La primera sensación que tuve cuando comencé esta novela de Iris fue de apabullamiento. En un mismo lugar (Oxford) se reúnen más de una docena y media de viejos amigos, donde todos parlotean y el apabullamiento deviene aturdimiento. Luego Iris de manera muy sutil irá tirando de cada hilo, desflecando la madeja, concediendo su espacio a los distintos personajes, refiriéndonos sus historias y las relaciones que durante estas últimas décadas se han ido creando, fortaleciendo o menguando entre ellos. Me gusta poco la narración cuando Iris fija su atención en lo externo, en detalles triviales: todo lo que tiene que ver con el vestuario, la decoración o los atributos físicos personales y me interesa mucho más -y ahí radica en mi opinión el gran valor de la novela- cuando el relato pasa de lo estético a lo ético y abundando en la introspección Iris pasa a todos ellos por el cedazo de la experiencia y la batidora de la moral, los sube al escenario que viene a ser una suerte de ring, donde todos ellos reciben su merecido, y las victorias, en la pugna contra el destino, si las hubiera, son pírricas, o a los puntos. Una experiencia concebida como un sumatorio de actos humanos de distinta índole que van, entre otras muchas, desde la aventura fuera del matrimonio al aborto repentino, pasando por tentativas de suicidio, duelos a pistola, muertes accidentales, el dolor del duelo ante la pérdida de una mascota o la muerte de un ser querido, las confesiones de un amor arrebolado y no correspondido, el gran vacío o fin de ciclo que experimenta el escritor ante el libro ya acabado -un libro convertido en un fascinante macguffin, pues de la hermandad del título aún sabremos algo, pero del libro de marras muy poca cosa- el perdón cauterizador, la felicidad como un objeto de consumo más, la religión emancipadora, los lazos filiales convertidos en cadenas, la transición del idealismo al conservadurismo, el pasar de querer salvar el mundo a querer preservar su pequeño mundo, a cualquier precio.
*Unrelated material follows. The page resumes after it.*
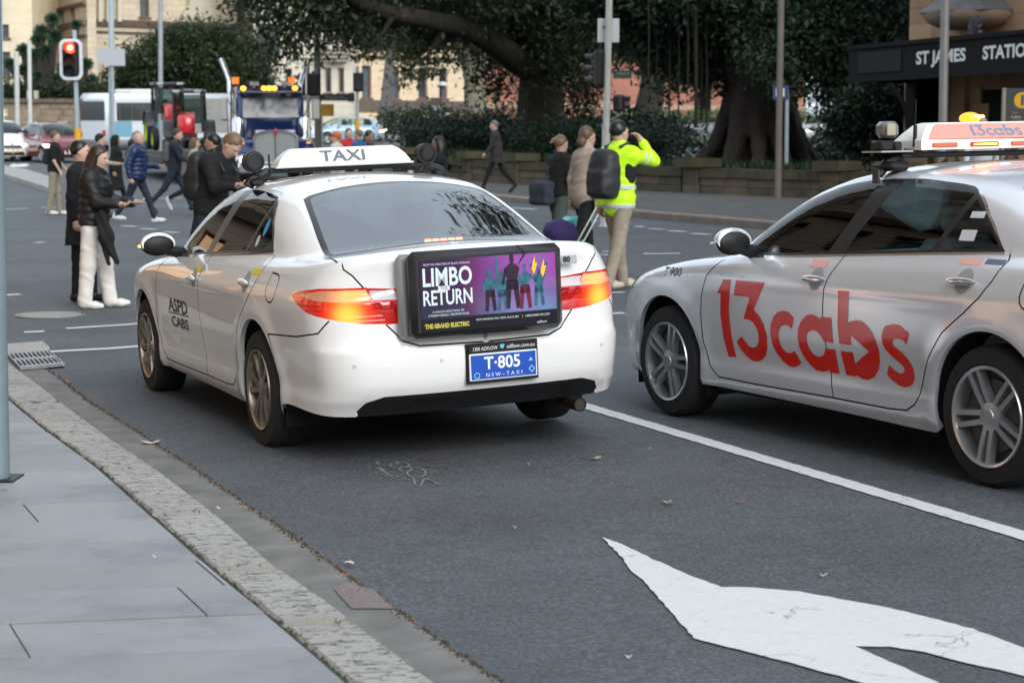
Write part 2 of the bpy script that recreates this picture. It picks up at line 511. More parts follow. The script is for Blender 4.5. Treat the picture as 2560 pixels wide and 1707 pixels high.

Los humanos son aquí seres dolientes, indolentes, inseguros, insatisfechos, aburguesados, que al echar la vista atrás y contrastar sus sueños y esperanzas de su juventud con su realidad adult(erad)a y presente comprueban que la argamasa de su día a día, las relaciones, ya sean de amistad o de pareja tienen los huesos de cristal, que la distancia entre la teoría y la práctica, entre el pensamiento y la acción se nutre de impotencia, de resentimiento, que los héroes están en las calles y los cobardes como ellos en sus casas entregados a una verborrea estéril y a un hedonismo a medida.

Podemos pensar en este manojo de vidas folletinescas con el que Iris describe al detalle y con gran agudeza la condición humana como meteoritos del espacio exterior fuera de nuestra órbita. O puede ser que mirar hacia el cielo sea sentir un escalofrío y un ramalazo de melancolía recorriendo nuestro cuerpo, cuando al pensarnos, lo leído nos incumba, desmantele y quién sabe si incluso colisione.

Impedimenta. 654 páginas. Año 2016. Traducción de Jon Bilbao. Postfacio de Rodrigo Fresán.